Hello:
I’m working on a dialog manager and I’m stuck at the part where I need
to launch a terminal process and also kill it.
This is what I have so far.
Launch:
@terminal_pid = IO.popen(‘gnome-terminal’)
Kill
Process.kill :SIGTERM, @terminal_pid.pid if !@terminal_pid.nil?
That method seems to work for stuff such as google-chrome, gcalctool,
pidgin, however it has no effect on gnome-terminal nor gedit.
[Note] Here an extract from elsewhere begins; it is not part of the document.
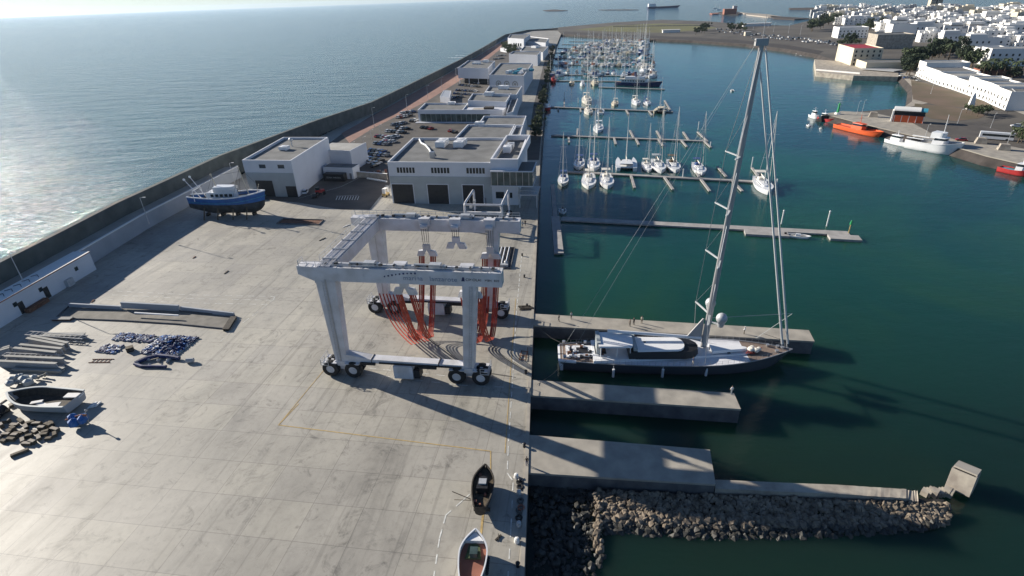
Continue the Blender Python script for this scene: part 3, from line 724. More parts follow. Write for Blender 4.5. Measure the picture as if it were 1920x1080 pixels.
b = MB()
for y_ in (-2.9, 2.9): b.tube((-20.4,y_,2.7), MT+Vector((-.8,0,-.2)), .018, .018, 4)
b.tube((6.2,.8,9.5),(20.2,.1,10.8),.05,.05,4); b.tube((20.2,.1,10.8),(15.5,2.0,4.2),.04,.04,4)
b.each('backstay', 'cladding', yt)
b = MB(); b.tube((16.5,1.9,5.4),(19.7,.2,5.0),.045,.045,4); b.build('inhauler', 'rope', yt)
# mooring lines
for a, c in (((-20.5,-2.9,2.6),(-26,-11,3.15)),((20.4,.3,3.0),(22.5,5.2,3.2)),((-21,2.6,2.6),(-25.5,7.2,3.2))):
    b = MB(); a, c = Vector(a), Vector(c); mid = (a+c)/2-Vector((0,0,.5)); b.path([a, mid, c], .035, 4); b.build('mooring_line', 'rope', yt)
# ------------------------------------------------------------------ marina buildings
def quad_roof(FL, FR, BL, h, BR=None):
    a, b_, c = P(*FL, h), P(*FR, h), P(*BL, h); d = P(*BR, h) if BR else b_+(c-a)
    return [Vector((v.x, v.y, 0)) for v in (a, b_, d, c)]
def building(name, label, FL, FR, BL, h, BR=None, z0=0, wall='wall_white', roof='roof_grey', rim=.45, par=.9, group=None, cat='building', loc=None):
    q = quad_roof(FL, FR, BL, h, BR); c = q[0].copy(); rz = ang(q[0], q[1])
    t = thing(name, label, cat, (c.x, c.y, z0), rz, group); m_ = Matrix.Rotation(-rz, 3, 'Z'); l = [m_ @ (v-c) for v in q]
    hh = h-z0; cen = sum(l, Vector())/4
    ins = []
    n = 4
    for i in range(4):
        e0 = (l[i]-l[i-1]).normalized(); e1 = (l[(i+1)%4]-l[i]).normalized()
        n0 = Vector((-e0.y,e0.x,0)); n1 = Vector((-e1.y,e1.x,0)); k = rim/max(.3, (1+n0.dot(n1))/2)*.5
        ins.append(l[i]+(n0+n1)*k)
    w_ = MB()
    top = [Vector((v.x,v.y,hh)) for v in l]; bot = [Vector((v.x,v.y,0)) for v in l]; it = [Vector((v.x,v.y,hh)) for v in ins]; ib = [Vector((v.x,v.y,hh-par)) for v in ins]
    w_.add(bot+top+it+ib, [(i,(i+1)%4,(i+1)%4+4,i+4) for i in range(4)]+[(i+4,(i+1)%4+4,(i+1)%4+8,i+8) for i in range(4)]+[(i+8,(i+1)%4+8,(i+1)%4+12,i+12) for i in range(4)]+[(3,2,1,0)])
    w_.build('wall', wall, t)
    r = MB(); r.prism([v+(cen-v)*.004 for v in ins], hh-par-.3, hh-par+.02); rf = r.build('roof', roof, t)
    t['hh'] = hh; return t, l, rf, hh
def clean(t):
    if 'hh' in t: del t['hh']
def face_box(t, x0, x1, z0, z1, name, m, out=.04, dep=.3, y=0):
    b = MB(); b.box(x0, x1, y-out, y+dep, z0, z1); return b.build(name, m, t)
def ac_unit(t, x, y, z, sx=2.2, sy=1.6, sz=1.0, m='white'):
    b = MB(); b.box(x,x+sx,y,y+sy,z+.25,z+.25+sz); b.box(x+.2,x+.4,y+.1,y+sy-.1,z,z+.25); b.box(x+sx-.4,x+sx-.2,y+.1,y+sy-.1,z,z+.25); b.tube((x+sx*.5,y+sy*.5,z+sz+.25),(x+sx*.5,y+sy*.5,z+sz+.4),min(sx,sy)*.3,None,12)
    b.build('air_conditioner', m, t)
def px_l(t, x, y, z):
    v = P(x, y, z)-t.location; a = -t.rotation_euler.z; return Vector((v.x*math.cos(a)-v.y*math.sin(a), v.x*math.sin(a)+v.y*math.cos(a), z-t.location.z))

# main workshop with three dark doors
t, l, rf, hh = building('boat_workshop', 'big workshop with three dark roller doors and a grey flat roof facing the yard', (726,303.5), (970,305), (774,258), 14, (988,258))
W = l[1].x; clean(t)
fx = lambda x: px_l(t, x, 340, 8).x
b = MB(); b.box(.15, W*.80, -.12, .3, 0, 9.3); fr = b.build('cladding', 'cladding', t)
for xa, xb in ((742,781),(808,846),(873,911)):
    a = px_l(t, xa, 360, 3.0).x; c = px_l(t, xb, 360, 3.0).x
    d = face_box(t, a, c, 0, 6.6, 'roller_door', 'dark', .16, .2)
    f = MB(); f.box(a-.25,a,-.22,.1,0,6.85); f.box(c,c+.25,-.22,.1,0,6.85); f.box(a,c,-.22,.1,6.6,6.85); f.build('door_frame', 'wall_white', d)
for k in range(3):
    a = px_l(t, (741,806,873)[k], 320, 11.5).x; c = px_l(t, (776,842,909)[k], 320, 11.5).x; s_ = (c-a)/6
    for j in range(6): face_box(t, a+j*s_+s_*.12, a+j*s_+s_*.85, 10.4, 12.2, 'slit_window', 'glass', .05, .2)
a = px_l(t, 921, 303, 14).x
b = MB(); b.box(a, W+.3, -.5, .4, 11.8, 15.2); b.box(W-.1, W+.35, .4, l[2].y*.98, 12.2, 15.2); b.box(a, a+.5, .4, l[2].y*.96, 13.4, 15.2); b.box(a+.5, W-.1, l[2].y*.95, l[2].y*.98, 13.4, 15.2); b.build('upper_parapet', 'wall_white', t)
b = MB(); b.box(a+.2, W+5.0, -2.2, 8.5, 7.2, 11.6); gb = b.build('glass_bay', 'glass_green', t)
b = MB(); b.box(a+.1, W+5.2, -2.4, 8.7, 11.6, 11.95); b.box(a+.1, W+5.2, -2.4, 8.7, 6.9, 7.2); b.build('bay_slab', 'wall_white', gb)
b = MB(); b.box(W+.4, W+4.9, -2.0, 8.4, 11.95, 12.0); b.build('bay_roof', 'black', gb)
b = MB()
for k in range(7): b.box(a+.3+k*2.0, a+.45+k*2.0, -2.28, -2.2, 7.2, 11.6)
b.each('mullion', 'steel', gb)
face_box(t, a+1.2, a+3.9, 2.2, 4.4, 'window', 'glass', .05, .2); face_box(t, a+5.6, a+6.6, 2.4, 4.2, 'window', 'glass', .05, .2); face_box(t, a-3.0, a-2.0, 0, 2.3, 'side_door', 'car_grey', .18, .2)
for k, x in enumerate((816,850,822,856)):
    v = px_l(t, x, 278 if k < 2 else 273, 13.1); ac_unit(t, v.x, v.y, hh-.9, 3.4, 3.0, 1.9)
v = px_l(t, 943, 288, 13.1); ac_unit(t, v.x, v.y, hh-.9, 2.6, 3.2, 2.0); ac_unit(t, v.x+.4, v.y+5, hh-.9, 2.4, 4, 1.6, 'galv')
b = MB(); pts = [px_l(t, x, y, 13.5) for x, y in ((786,260),(790,268),(798,272),(805,280),(810,290))]; b.path(pts, .35, 8); b.build('duct', 'white', t)
v = px_l(t, 811, 294, 13.5); b = MB(); b.box(v.x-.8,v.x+.8,v.y-.6,v.y+.6,hh-.9,hh+1.2); b.build('fan_unit', 'steel', t)
# awning deck and railing beside it, over the quay
b = MB(); b.box(W+.5, W+6.6, -3, 6, 4.2, 4.6); b.box(W+.6, W+1.0, -2.8, -2.4, 0, 4.2); b.box(W+6.1, W+6.5, -2.8, -2.4, 0, 4.2); b.build('quay_terrace', 'galv', t)
b = MB()
for k in range(7): b.box(W+1+k*.92, W+1.08+k*.92, -2.95, -2.87, 4.6, 5.8)
b.box(W+.6, W+6.5, -2.98, -2.88, 5.8, 5.9); b.build('railing', 'galv', t)
MAIN = t
# left workshop
t, l, rf, hh = building('white_workshop', 'tall white workshop nearest the sea wall with a blank side wall', (453.5,300), (545,301), (531,257), 13, (615,257)); clean(t)
W = l[1].x
face_box(t, .1, W-.1, 0, 8.6, 'cladding', 'cladding', .12, .2)
for xa, xb in ((474,507),(531,551)):
    a = px_l(t, xa, 360, 2.5).x; c = px_l(t, xb, 360, 2.5).x; face_box(t, a, c, 0, 5.8 if xa < 500 else 3.9, 'roller_door', 'dark', .18, .2)
for xa in (482, 518): v = px_l(t, xa, 314, 10.8); face_box(t, v.x, v.x+2.4, 10.2, 11.5, 'window', 'glass', .05, .2)
v = px_l(t, 523, 283, 12.1); ac_unit(t, v.x, v.y, hh-.9, 3, 3, 1.2); v = px_l(t, 548, 275, 12.1); b = MB(); b.tube((v.x,v.y,hh-.9),(v.x,v.y,hh+1.5),.2); b.ball((v.x,v.y,hh+1.8),.8,10); b.build('antenna', 'galv', t)
D = l[3].y
t2 = thing('white_annexe', 'lower white annexe behind the blank side wall of the white workshop', 'building', P(617,322,0), R(-14))
b = MB(); b.box(-6,9.5,2,16,0,7.8); b.build('wall', 'wall_white', t2); b = MB(); b.box(-5.6,9.1,2.4,15.6,7.8,7.86); b.build('roof', 'roof_light', t2)
b = MB(); b.box(-6,9.7,1.7,2.0,7.6,8.3); b.box(9.5,9.8,2,16,0,8.3); b.build('parapet', 'wall_white', t2)
t3 = thing('low_annexe', 'lowest white annexe with grey roof standing above the dark container', 'building', P(611,338,0), R(-14))
b = MB(); b.box(-2,10.6,2.6,8,0,4.4); b.build('wall', 'wall_white', t3); b = MB(); b.box(-1.7,10.3,2.9,7.7,4.4,4.5); b.build('roof', 'roof_grey', t3); b = MB(); b.box(9,9.9,2.5,2.6,0,2.3); b.build('door', 'car_grey', t3)
t4 = thing('dark_container', 'dark slatted shipping container with pale lettering parked by the white workshop', 'container', P(608,340,0), R(-12))
b = MB(); b.box(0,8.4,0,2.6,.1,2.9)
b.build('body', 'dark', t4)
b = MB()
for k in range(13): b.box(.2+k*.63,.5+k*.63,-.06,0,.2,2.8)
b.each('rib', 'black', t4)
text_obj('ZONA', .8, 'car_silver', t4, (1.2,-.08,1.3), (R(90),0,0)); text_obj('VARADA', .8, 'car_silver', t4, (3.9,-.08,1.3), (R(90),0,0))

def plain(label, FL, FR, BL, h, BR=None, z0=0, acs=(), band=None, **k):
    t, l, rf, hh = building('marina_building', label, FL, FR, BL, h, BR, z0, **k); clean(t)
    for x, y, sx, sy, sz in acs: v = px_l(t, x, y, h-.9); ac_unit(t, v.x, v.y, hh-.9, sx, sy, sz)
    return t, l
plain('low grey roofed block directly behind the three-door workshop', (852,259), (952,260), (877,233), 9, (966,233), acs=((890,237,4,3,1.6),))
plain('long grey roofed block with a white rim beside the marina promenade', (896,233), (981,235), (907,217), 9.2, (987,217))
plain('narrow white rimmed wing between the long block and the marina promenade', (953,260), (974,261), (967,234), 9, (981,234))
t, l = plain('glass fronted marina pavilion with a white upper band facing the car park', (783,206), (868,206), (797,193), 6.6, (878,193), acs=((840,197,4,3,1.4),))
W = l[1].x; b = MB(); b.box(1.2,W+15,-.15,.3,.3,4.4); g = b.build('glass_front', 'glass_green', t); b = MB()
for k in range(12): b.box(1.6+k*(W/9),1.75+k*(W/9),-.25,-.15,.3,4.4)
b.each('mullion', 'steel', g)
b = MB(); b.box(W,W+22,0,11,0,6.0); b.box(W,W+22,-.2,.25,4.4,6.7); b.build('terrace', 'wall_white', t)
b = MB(); b.box(W+4,W+13,2,9,6.0,6.06); b.build('terrace_deck', 'walkway', t); b = MB(); b.box(W+11,W+16,3,7,6.1,7.3); b.build('terrace_furniture', 'wood_dark', t)
b = MB(); b.box(-1,W+20,-3.2,-.6,0,.35); b.build('forecourt_step', 'wall_white', t)
plain('square marina block with a large rooftop unit behind the pavilion', (877,188), (949,191), (886,175), 9, (959,175), acs=((908,181,5,4,2.2),))
plain('long grey roofed block stepping down beside the promenade behind the pavilion', (907,175), (969,177), (917,161), 9.6, (979,161), acs=((934,168,6,4,2.0),))
plain('narrow white wing with circular openings beside the promenade', (949,213), (962,209), (961,176), 7.5, (975,174))
t, l = plain('two storey white block with three round motifs on its end wall', (917,140), (982,142), (938,118), 12.4, (999,118), acs=())
W = l[1].x
for k in range(3):
    b = MB(); xc = W*(.27+.24*k); rg = []
    for j in range(20): a = j*math.pi/10; rg.append([(xc+q*math.cos(a), yy, 6.6+q*math.sin(a)) for q, yy in ((2.2,-.01),(2.2,-.1),(1.5,-.1),(1.5,-.01))])
    b.loft(rg+[rg[0]], cap=False); b.tube((xc,-.08,6.6),(xc,-.01,6.6),.9,.9,14); b.build('round_motif', 'roof_light', t)
rr = random.Random(2)
for k in range(12): ac_unit(t, W*.25+(k%4)*3.2, 12+(k//4)*9, 11.4, 2.4, rr.uniform(3,6), rr.uniform(1,2.2), ('white','galv','turquoise')[k%3])
t, l = plain('white cube shaped block raised over a recessed ground floor near the sea wall', (858,127), (915,128), (878,113), 12, (928,114), z0=4.2, acs=((885,121,6,5,1.5),(905,118,4,4,2)))
b = MB(); b.box(4,l[1].x-3,3,l[2].y-3,-4.2,0); b.build('ground_floor', 'glass', t); b = MB()
for k in range(4): b.tube((1+k*l[1].x*.31,.6,-4.2),(1+k*l[1].x*.31,.6,0),.3,.3,8)
b.each('column', 'wall_white', t)
plain('pale block with a low parapet past the round motif block', (954,101), (1008,103), (962,96), 10, (1014,96))
plain('flat roofed block among the farther marina buildings beside the promenade', (975,95), (1018,98), (983,86), 8, (1028,87), acs=((996,90,8,6,2),))
t, l = plain('farthest white marina building with dark windows near the end of the sea wall', (952,71), (982,73), (957,64), 13, (994,64))
for k in range(4): face_box(t, l[1].x*(.35+.14*k), l[1].x*(.43+.14*k), 4, 7.5, 'window', 'glass', .1, .2)
plain('low farthest flat roofed building at the marina end of the quay', (984,77), (1023,80), (993,68), 8, (1029,72))
plain('small white kiosk by the red path beside the sea wall', (825,181), (843,183), (832,169), 3.6, (846,170), roof='galv', par=.2)
plain('thin pale shed among the trees beside the far sea wall', (938,90), (950,92), (944,84), 4, (954,86), roof='roof_light', par=.2)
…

The Ruby script runs within a terminal window itself so I have no
interest in “kill -9 ‘gnome-terminal’”. I am trying to kill only that
specific @terminal_pid
Can anyone explain what is going on or a way of fixing it?
Thank you in advance!
PS:
On 8/16/2010 10:11 PM, Lg Lg wrote:
PS:
Processes such as gnome-terminal are free to ignore sigterm, and many
do. If you want to force the process to die, you want sigkill (the
equivalent of kill -9). Good manners says you should first try sigterm
to give a process a chance to exit gracefully before sending sigkill.
Walton H. wrote:
On 8/16/2010 10:11 PM, Lg Lg wrote:
PS:
Processes such as gnome-terminal are free to ignore sigterm, and many
do. If you want to force the process to die, you want sigkill (the
equivalent of kill -9). Good manners says you should first try sigterm
to give a process a chance to exit gracefully before sending sigkill.
I tired both:
Process.kill :SIGKILL, @terminal_pid.pid if !@terminal_pid.nil?
and
kill -9 #{@terminal_pid.pid}
but the terminal window won’t close.
I know that if I do something like pkill -9 ‘gnome-terminal’ it will
work, but the thing is that I am interested in killing only that last
window that ‘gnome-terminal’ created.